What is Article 13? How a VPN can Help Avoid this EU Directive

After years of debate and negotiations, on April 15th 2019, the European Council — the political body composed of government ministers from each of the 28 European Union member states — voted to adopt into EU law the copyright directive as passed by the European Parliament on March 26, 2019, with 348 votes in favor and 274 against.

Now the copyright directive passed by the European Council is a part of the European law. The directive is more like a binding order obligating all 28 members of the councils to bring similar laws into their national law within two years as decided by the council.

The changes have proved controversial, with critics being opposed to two specific parts of the law; one is Article 11 and the other is Article 13. These two are a part of a wider set of changes passed into the European Law.

The directive on copyright requires the likes of Twitter, Dailymotion, Soundcloud, YouTube, Facebook, and similar to take more responsibility for the content shared on their platform which might infringe a copyrighted material and take decisive measures to control it.

Article 13 has now become the most controversial segment of the directive and experts claim it will have a detrimental impact on online creators.

How Article 13 may Affect the Internet

Article 13 directs online platforms to remove copyright content from their websites.
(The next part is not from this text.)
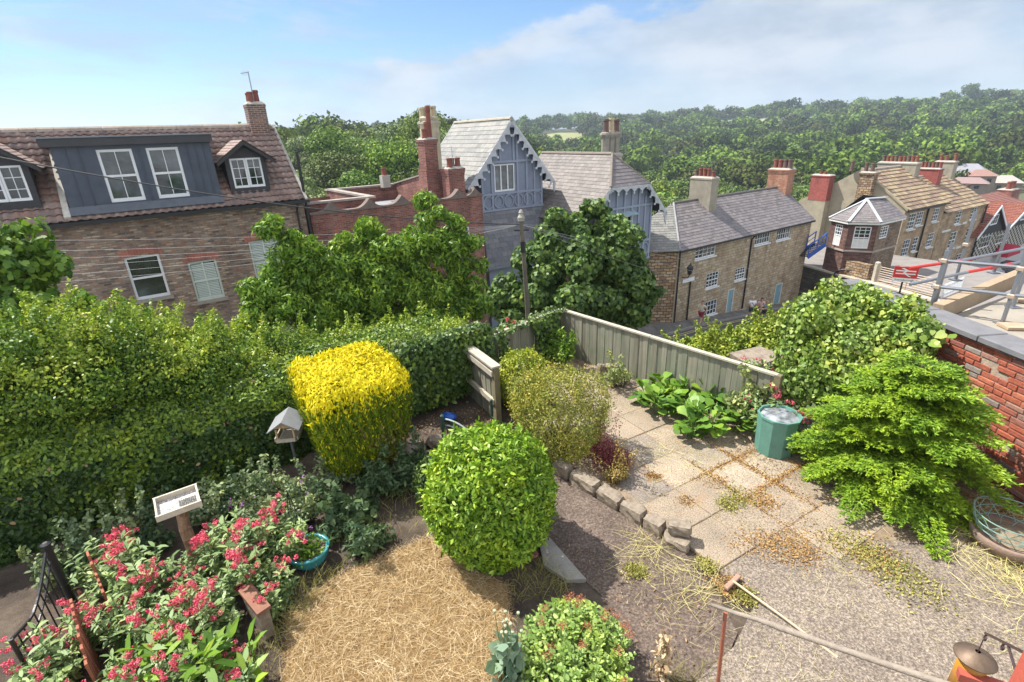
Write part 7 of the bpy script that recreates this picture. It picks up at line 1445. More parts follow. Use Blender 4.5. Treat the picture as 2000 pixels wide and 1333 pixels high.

The directive would make online platforms, aggregators, social media websites and other websites liable for the potential infringement of the copyright content shared by them or the users on their platform/website.

Currently, platforms like YouTube aren’t responsible for copyright content being published on their platform by the users, although they are required to remove the content as and when requested by the copyright holder. But all that will change once the new directive is forced into action.

As mentioned in the article, copyright holders and services that share the content online must cooperate with each other in good faith in order to ensure that protected copyright work or subject matter are not available on their platform. In the crux of things, this article is all about how it holds the platforms like YouTube, Instagram, Facebook, Twitter, etc. responsible for taking down the copyright content being published on their platform.

Many experts are raising their concerns over the impact it will have on internet users, especially users from the European Union.

Back in 2018, when the EU implemented the General Data Protection Regulation (GDPR), some of the websites simply started to block users from the EU. Rather than taking a risk of not complying to the GDPR norms, they took the easy way around. Experts believe a similar practice might follow once the new copyright directive comes into play.

Some platforms may choose to apply certain rules for EU users and a different set of rules for the rest of the world. If these rules are implemented on the entire website, this will affect every user and can potentially impact the freedom of internet users from around the world.

Online platforms, aggregators, websites along with digital activists are actively raising their voice against the directive.

Silicon Valley lobbying group (CCIA), whose members include Facebook, Google, eBay, Amazon, and Netflix has been a vocal critic of Article 13.Wikipedia founder, Jimmy Wales and Tim Berners-Lee, signed an open letter arguing against the directive despite the fact that the directive has explicitly excluded Wikipedia and GitHub from these rules. Still, both companies maintain their opposition for this directive. YouTube by far has been the most vocal critic of the directive.

Experts believe that it is difficult to lay the final judgment on the effects of the new directive from the European Council until the member nations put this law into their national laws, but the debate goes on.

How a VPN can Help Avoid this EU Directive

It is believed that this new directive could potentially decline online surfing and streaming freedom for a lot of users. At the same time, many digital experts believe that VPN is a viable solution in case things go sore for internet users.

A VPN (Virtual Private Network) uses encrypted communication between the user’s computer and online servers to let you access the web safely and privately.

VPN encrypts your data even before your internet service provider sees it. That encrypted data then goes to the VPN server where it’s decrypted. The VPN server then processes your request and send the data to your online destination.

What makes VPNs a logical and viable solution if and when the new directive becomes a nightmare is that, when using a VPN, the platforms you access online will see the data coming from the VPN server and its geolocation, not from your computer and your geolocation. This means VPNs allow users to change their visible location online.

If the directive causes websites to block the users from the European Union from visiting their website or from accessing some contents, EU users can use a VPN to mask their real location, thereby accessing the desired site/content through a virtual location provided by the VPN. Asides protecting online privacy and data, this ability to bypass geo-restrictions is one of the many uses and benefits of a VPN that has made the industry continue to skyrocket over the years.

As the European Union’s GDPR rules came into action last year many websites worldwide were forced to block connections from European Union countries. During the same period of time, a huge increase in VPN usage was observed by various VPN service providers. A similar trend is expected when the article 13 directive has been fully put into action.